Nigerian Museums Should Become More Interactive and Experiential
Museum has always been an institution that cares for a collection of artifacts and other objects of artistic, cultural, historical, or scientific importance. Their structure and business model is around making historical artifacts items available for public viewing through exhibits that may be permanent or temporary.
Over the last few decades, museums have been evolving from catalogs of history to immersive storytelling spaces and brands. This has been a trend now for few years but yet African museums still remain the same, struggling with getting audience and making any reasonable revenue. The question is why?
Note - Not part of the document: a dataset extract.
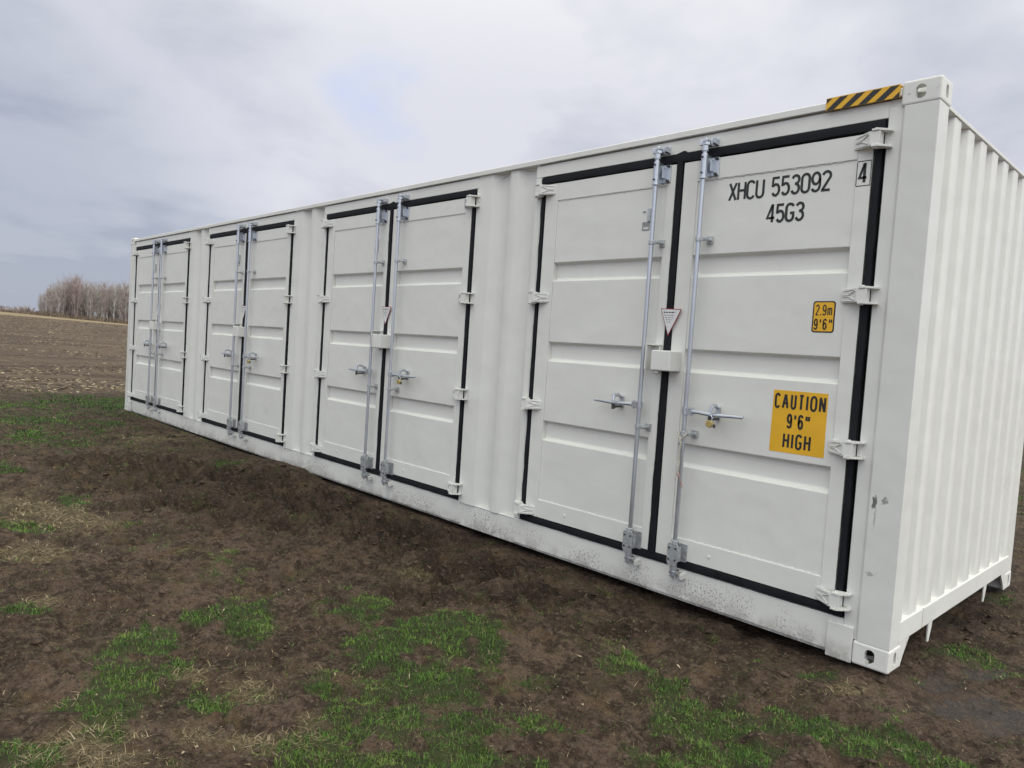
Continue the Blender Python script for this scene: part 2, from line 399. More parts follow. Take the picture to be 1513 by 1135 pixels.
# striped warning plate on the top rail beside the near corner
hp = MB(); a0, a1, zb, zt = -.545, -.185, 2.822, 2.882
hp.box(a0, a1, -.006, .000, zb, zt).box(a0, a1, -.006, .05, zt, zt + .004)
nst = 4.4; wdt = (a1 - a0) / nst
for k in range(-1, 6):                                # slanting black bars, clipped to the plate
    xb = a0 + k * wdt; poly = [(xb, zb), (xb + wdt * .5, zb), (xb + wdt * .5 + .070, zt), (xb + .070, zt)]
    def clip(poly, xv, keep_less):
        out = []
        for i in range(len(poly)):
            p, q = poly[i], poly[(i + 1) % len(poly)]
            ip = (p[0] <= xv) == keep_less or p[0] == xv; iq = (q[0] <= xv) == keep_less or q[0] == xv
            if ip: out.append(p)
            if ip != iq: t = (xv - p[0]) / (q[0] - p[0]); out.append((xv, p[1] + t * (q[1] - p[1])))
        return out
    poly = clip(clip(poly, a1 - .001, True), a0 + .001, False)
    if len(poly) >= 3: hp.prism(poly, 1, -.0075, -.0058, 1)
o = to_root(hp.build('hazard_plate', [YELLOW, BLACKINK])); o['label'] = 'yellow and black striped warning plate on the top rail'

# ------------------------------------------------------------ stroke lettering
def arc(cx, cz, rx, rz, a0, a1, n=8):
    return [(cx + rx * math.cos(R(a0 + (a1 - a0) * i / n)), cz + rz * math.sin(R(a0 + (a1 - a0) * i / n))) for i in range(n + 1)]
def glyph(ch):
    """strokes on a cell 0..w wide and 0..1 high; returns (w, strokes)"""
    w = .46; r = w / 2
    if ch == 'X': return w, [[(0, 0), (w, 1)], [(0, 1), (w, 0)]]
    if ch == 'H': return w, [[(0, 0), (0, 1)], [(w, 0), (w, 1)], [(0, .52), (w, .52)]]
    if ch == 'C': return w, [arc(r, 1 - r, r, r, 20, 180) + arc(r, r, r, r, 180, 340)]
    if ch == 'G': return w, [arc(r, 1 - r, r, r, 20, 180) + arc(r, r, r, r, 180, 360) + [(w, .46), (r + .02, .46)]]
    if ch == 'U': return w, [[(0, 1)] + arc(r, r, r, r, 180, 360) + [(w, 1)]]
    if ch == '0': return w, [arc(r, 1 - r, r, r, 0, 180) + arc(r, r, r, r, 180, 360) + [(w, 1 - r)]]
    if ch == 'O': w = .58; r = w / 2; return w, [arc(r, 1 - r, r, r, 0, 180) + arc(r, r, r, r, 180, 360) + [(w, 1 - r)]]
    if ch == '2': return w, [arc(r, 1 - r, r, r, 165, -20) + [(.02, .03), (.02, 0), (w, 0)]]
    if ch == '3': return w, [arc(r, .77, r - .01, .23, 160, -80) + [(r - .04, .54)], [(r - .04, .535)] + arc(r, .27, r, .27, 80, -160)]
    if ch == '5': return w, [[(w - .02, 1), (.04, 1), (.02, .56)] + arc(r, .32, r, .32, 130, -150)]
    if ch == '6': return w, [arc(r, 1 - r, r, r, 20, 180)[:] + arc(r, .31, r, .31, 180, 540, 16)]
    if ch == '9': return w, [arc(r, .69, r, .31, 0, 360, 16) + arc(r, r, r, r, 0, -160)]
    if ch == '4': return w, [[(.34, 0), (.34, 1), (.30, 1), (0, .26), (w + .03, .26)]]
    if ch == 'A': w = .58; return w, [[(0, 0), (w / 2 - .02, 1)], [(w / 2 + .02, 1), (w, 0)], [(.11, .34), (w - .11, .34)]]
    if ch == 'T': return w, [[(0, 1), (w, 1)], [(w / 2, 0), (w / 2, .97)]]
    if ch == 'I': return .02, [[(.01, 0), (.01, 1)]]
    if ch == 'N': w = .52; return w, [[(0, 0), (0, 1)], [(0, .99), (w, .01)], [(w, 0), (w, 1)]]
    if ch == 'm': return .62, [[(0, 0), (0, .68)], [(0, .50)] + arc(.155, .52, .155, .16, 180, 0) + [(.31, 0)], [(.31, .50)] + arc(.465, .52, .155, .16, 180, 0) + [(.62, 0)]]
    if ch == "'": return .02, [[(.01, .68), (.01, 1)]]
    if ch == '"': return .34, [[(.01, .66), (.01, 1)], [(.33, .66), (.33, 1)]]
    if ch == '.': return .02, [[(.01, -.05), (.01, .09)]]
    return .25, []
def write(mb, text, x, z, h, y, th, mi, xs=1.0, gap=.16, centre=False, spread=None):
    """strokes as thin raised ribbons facing -y; th = stroke width in metres; letters h high"""
    adv = [(c, *glyph(c)) for c in text]; tot = sum(a[1] for a in adv) * h * xs + gap * h * (len(text) - 1)
    if centre: x -= tot / 2
    ky = 0
    for c, wd, st in adv:
        for s in st:
            ky += 1; yy = y - .00012 * (ky % 4)
            P = [Vector((x + p[0] * h * xs, z + p[1] * h)) for p in s]; Q = [P[0]]
            for p in P[1:]:
                if (p - Q[-1]).length > 1e-5: Q.append(p)
            P = Q; n = len(P); l = []; r_ = []
            closed = (P[0] - P[-1]).length < .004 * h + 1e-5 and n > 6
            for i in range(n):
                a = P[i - 1] if i > 0 else (P[-2] if closed else None); b = P[i + 1] if i < n - 1 else (P[1] if closed else None)
                d1 = (P[i] - a).normalized() if a is not None else None; d2 = (b - P[i]).normalized() if b is not None else None
                d1 = d1 or d2; d2 = d2 or d1
                n1 = Vector((-d1.y, d1.x)); n2 = Vector((-d2.y, d2.x)); m_ = n1 + n2
                m_ = m_.normalized() if m_.length > .25 else n1
                k = min(1 / max(.35, m_.dot(n1)), 1.3) * th / 2
                l.append(P[i] + m_ * k); r_.append(P[i] - m_ * k)
            vs = [(p.x, yy, p.y) for p in l] + [(p.x, yy, p.y) for p in r_]
            mb.add(vs, [(i, i + 1, n + i + 1, n + i) for i in range(n - 1)], mi)
        x += wd * h * xs + gap * h

# ------------------------------------------------------------ door parts (coordinates relative to the doorway centre)
RIBS = ((2.112, 1.975), (1.543, 1.400), (.970, .825))
def leaf(xa, xb, pa, pb):
    """xa..xb whole leaf, pa..pb pressed panel between the stiles"""
    m = MB(); y1 = .070; z0, z1 = ZB + .052, ZT - .060
    for a, b in ((xa, pa), (pb, xb)): m.box(a, b, YS, y1, z0, z1)
    for a, b in ((z0 + .0005, .390), (2.552, z1 - .0005)): m.box(pa + .0005, pb - .0005, YS + .0005, y1, a, b)
    prof = [(.388, YP), ]
    for zt, zb in reversed(RIBS):
        prof += [(zb, YP), (zb + .004, YP + .003), (zb + .018, YP + .031), (zb + .026, YP + .034), (zt - .022, YP + .034), (zt - .014, YP + .031), (zt - .003, YP + .003), (zt, YP)]
    prof.append((2.554, YP))
    n = len(prof); vs = [(x, y, z) for x in (pa + .001, pb - .001) for z, y in prof]
    m.add(vs, [(i, i + 1, n + i + 1, n + i) for i in range(n - 1)])
    rr = random.Random(int(xa * 100))
    for z in (.3915, 2.5505):                              # stitched weld along the panel edge
        x = pa + .012
        while x < pb - .05:
            l = rr.uniform(.025, .045); m.box(x, x + l, YS + .0028, YP + .001, z - .0035, z + .0035); x += l + rr.uniform(.012, .03)
    return m
def hinge(x, z, s):
    """s=+1: fixed lugs on the post at +x, blade over the door at -x"""
    m = MB(); h = .044
    for zz in (z - h, z + h - .010):
        m.prism([(x - .012, YJ - .078), (x + .022, YJ - .078), (x + .066, YJ - .030), (x + .066, YJ), (x - .012, YJ - .022)] if s > 0 else
                [(x + .012, YJ - .078), (x - .022, YJ - .078), (x - .066, YJ - .030), (x - .066, YJ), (x + .012, YJ - .022)], 2, zz, zz + .010)
    m.box(x + s * .026, x + s * .060, YJ - .006, YJ + .001, z - h + .010, z + h - .010)
    m.tube([(x + s * .004, YJ - .058, z - h - .006), (x + s * .004, YJ - .058, z + h + .006)], .009, 8)
    m.box(x - s * .022, x + s * .026, YJ - .072, YJ - .018, z - h + .011, z + h - .011)
    bl = [(x - s * .020, YJ - .070), (x - s * .045, YJ - .052), (x - s * .100, YJ - .018), (x - s * .118, YJ - .010), (x - s * .118, YJ - .002), (x - s * .09, YJ - .004), (x - s * .020, YJ - .050)]
    n = len(bl); tp = [h - .008, h - .008, h - .011, h - .017, h - .017, h - .012, h - .008]
    vs = [(p[0], p[1], z + t) for p, t in zip(bl, tp)] + [(p[0], p[1], z - t) for p, t in zip(bl, tp)]
    m.add(vs, [(i, (i + 1) % n, (i + 1) % n + n, i + n) for i in range(n)] + [tuple(range(n - 1, -1, -1)), tuple(range(n, 2 * n))])
    for q in (-1, 1):                                      # pressed Y on the blade
        m.tube([(x - s * .030, YJ - .066, z + q * .024), (x - s * .070, YJ - .039, z + q * .004), (x - s * .108, YJ - .017, z + q * .003)], [.0032, .003, .002], 6)
        m.tube([(x - s * .034, YJ - .062, z + q * .030), (x - s * .108, YJ - .015, z + q * .024)], [.0028, .002], 6)
    return m
def rod(x): 
    return MB().tube([(x, -.045, .205), (x, -.045, 2.745)], .0138, 14)
def cam_end(x, top):
    z = 2.735 if top else .205; s = 1 if top else -1; m = MB()
    m.tube([(x, -.045, z - s * .03), (x, -.045, z + s * .004)], .0195, 12)
    m.prism([(x - .020, -.062), (x + .014, -.066), (x + .026, -.045), (x + .020, -.004), (x - .004, .006), (x - .010, -.03)], 2, z + s * .004, z + s * .020)
    m.prism([(x - .014, -.058), (x + .022, -.058), (x + .016, -.014), (x - .018, -.012)], 2, z + s * .026, z + s * .040)
    m.tube([(x, -.045, z + s * .004), (x, -.045, z + s * .048)], .010, 8)
    return m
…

There are several articles on this topic but it usually comes down to funding support from the government. With the big building, structure and space capacity, you would expect a museum should have more than 17,000 visitors in a whole year, after all The Museum of Modern Art of the City of Paris did 10.2 million visitors same year, so why the huge gap in visitors? Innovation, continuous development and improvement to their infrastructure and customer engagement.
What exactly am I driving at?
- The museums should focus on generating their own revenue and making it their top priority
- They should become more innovative and adapt to the new reality
- Work on creating interactive and better engaging experience for their audience
- Everyone is online. Showcasing their artifacts online can be a huge driving force in getting more physical visitors to their space
I recently spoke to Mrs. Yetunde Aina, CEO of Jadeas Trust Consortium, she shared her plans on how the National Arts Theatre can be transformed and turned into a revenue generating entity unlike the current stand-still status.
The importance of museums and cultural institutions to explore immersive technology
Immersive technologies can play a prominent role in exhibiting information in an aesthetic, precise, and accessible manner, arts organizations can take the lead adapting these technologies for the collective good.
This will create endless possibilities from new content creation to attracting a new type of audience such as the Gen-z and not to mention brands that are hungry of new form of customer engagement.
By adopting immersive technologies, museums and cultural institutions can explore these innovations from a critical lens: How should these technologies be used? How do you draw the line between spectacle and education? To what extent can these technologies harm or help the public good? Empowering museums with immersive tools for storytelling allows institutions to create better interactive and digital experiences.